(PROBLEM REQUIREMENTS)
Go through the material and write it all out exactly, minus the pictures.

(RECORDED INFORMATION)
^^^^
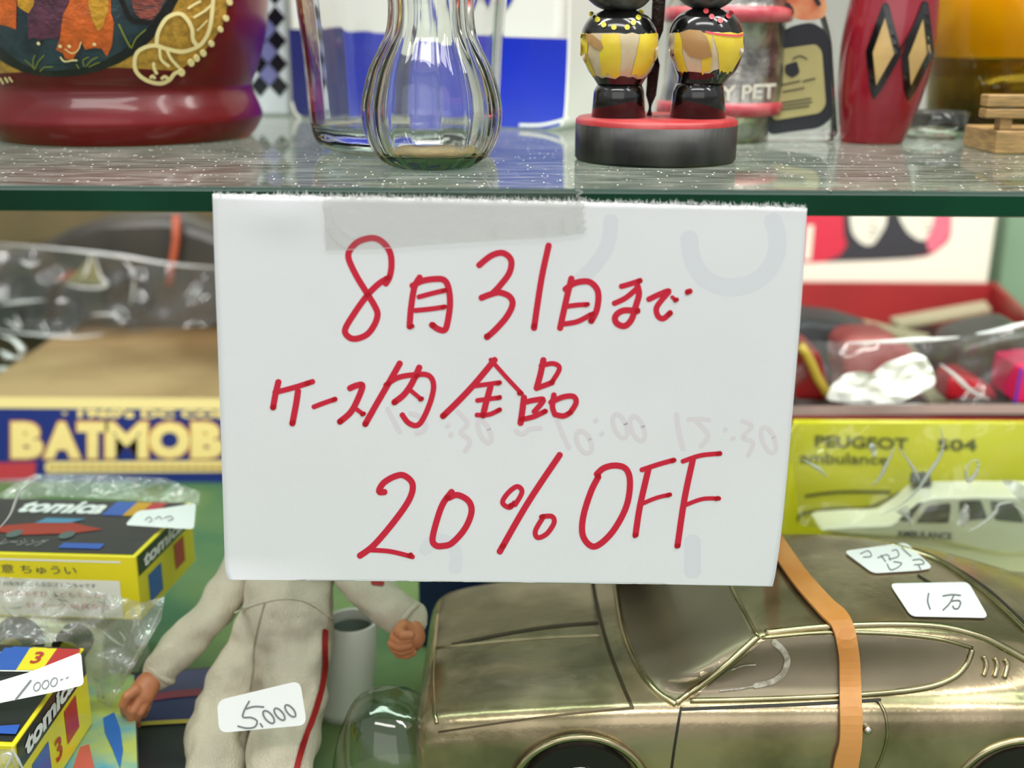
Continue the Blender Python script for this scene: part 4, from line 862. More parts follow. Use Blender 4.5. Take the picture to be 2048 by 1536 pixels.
strokes('red_stripe', [([(310, 1394), (350, 1388), (400, 1384)], 14)], 8, npl, mat('dull_red_print', (140, 56, 78), .4), nv, off=.0005)

# ---- miniature car boxes
m_bk = mat('box_black_print', (30, 31, 33), .3, coat=.4); m_by = mat('box_yellow_print', (238, 222, 40), .35, coat=.3); m_wh = mat('box_white_print', (240, 240, 232), .35)
m_blu = mat('box_blue_print', (42, 92, 184), .35, coat=.3); m_rd_ = mat('box_red_print', (190, 44, 50), .35, coat=.3); m_oy = mat('box_amber_print', (214, 158, 40), .35)
def toybox(label, A, B, C, zt_, zb_, grp):
    """A near-left, B near-right, C far-right corner pixels of the top face"""
    a = atZ(*A, zt_); b = atZ(*B, zt_); c = atZ(*C, zt_); d = a + (c - b)
    t = thing('toy_car_box', label, 'toy box', Vector(((a.x + c.x) / 2, (a.y + c.y) / 2, zb_)), grp)
    dn = Vector((0, 0, zb_ - zt_)); hexa('carton', [p + dn for p in (a, b, c, d)], [a, b, c, d], m_by, t, bevel=.0003)
    top = planeZ(zt_); nf = Vector(((b - a).y, -(b - a).x, 0)); front = quad_plane(a, nf); ns = Vector(((c - b).y, -(c - b).x, 0)); side = quad_plane(b, ns)
    mp_t = lambda u, v: a.lerp(b, u) .lerp(d.lerp(c, u), v)
    return t, a, b, c, d, zb_
def uvp(nm, quad, pts, m, par, nrm_, off=.0002, label=None):
    o_, ux, vx = quad; return mk(nm, [o_ + ux * u + vx * v + nrm_ * off for u, v in pts], [tuple(range(len(pts)))], m, par, label=label)
def uvtext(nm, s, quad, q, m, par, nrm_, off=.0004, bold=.0, shear=0.0):
    o_, ux, vx = quad; v, f = text_geo(s, bold, shear); u0_, v0_, u1_, v1_ = q
    return mk(nm, [o_ + ux * (u0_ + (u1_ - u0_) * a) + vx * (v0_ + (v1_ - v0_) * b) + nrm_ * off for a, b in v], f, m, par)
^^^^
(WRITTEN SOLUTION)
Continue the Blender Python script for this scene: part 4, from line 862. More parts follow. Use Blender 4.5. Take the picture to be 2048 by 1536 pixels.
strokes('red_stripe', [([(310, 1394), (350, 1388), (400, 1384)], 14)], 8, npl, mat('dull_red_print', (140, 56, 78), .4), nv, off=.0005)

# ---- miniature car boxes
m_bk = mat('box_black_print', (30, 31, 33), .3, coat=.4); m_by = mat('box_yellow_print', (238, 222, 40), .35, coat=.3); m_wh = mat('box_white_print', (240, 240, 232), .35)
m_blu = mat('box_blue_print', (42, 92, 184), .35, coat=.3); m_rd_ = mat('box_red_print', (190, 44, 50), .35, coat=.3); m_oy = mat('box_amber_print', (214, 158, 40), .35)
def toybox(label, A, B, C, zt_, zb_, grp):
    """A near-left, B near-right, C far-right corner pixels of the top face"""
    a = atZ(*A, zt_); b = atZ(*B, zt_); c = atZ(*C, zt_); d = a + (c - b)
    t = thing('toy_car_box', label, 'toy box', Vector(((a.x + c.x) / 2, (a.y + c.y) / 2, zb_)), grp)
    dn = Vector((0, 0, zb_ - zt_)); hexa('carton', [p + dn for p in (a, b, c, d)], [a, b, c, d], m_by, t, bevel=.0003)
    top = planeZ(zt_); nf = Vector(((b - a).y, -(b - a).x, 0)); front = quad_plane(a, nf); ns = Vector(((c - b).y, -(c - b).x, 0)); side = quad_plane(b, ns)
    mp_t = lambda u, v: a.lerp(b, u) .lerp(d.lerp(c, u), v)
    return t, a, b, c, d, zb_
def uvp(nm, quad, pts, m, par, nrm_, off=.0002, label=None):
    o_, ux, vx = quad; return mk(nm, [o_ + ux * u + vx * v + nrm_ * off for u, v in pts], [tuple(range(len(pts)))], m, par, label=label)
def uvtext(nm, s, quad, q, m, par, nrm_, off=.0004, bold=.0, shear=0.0):
    o_, ux, vx = quad; v, f = text_geo(s, bold, shear); u0_, v0_, u1_, v1_ = q
    return mk(nm, [o_ + ux * (u0_ + (u1_ - u0_) * a) + vx * (v0_ + (v1_ - v0_) * b) + nrm_ * off for a, b in v], f, m, par)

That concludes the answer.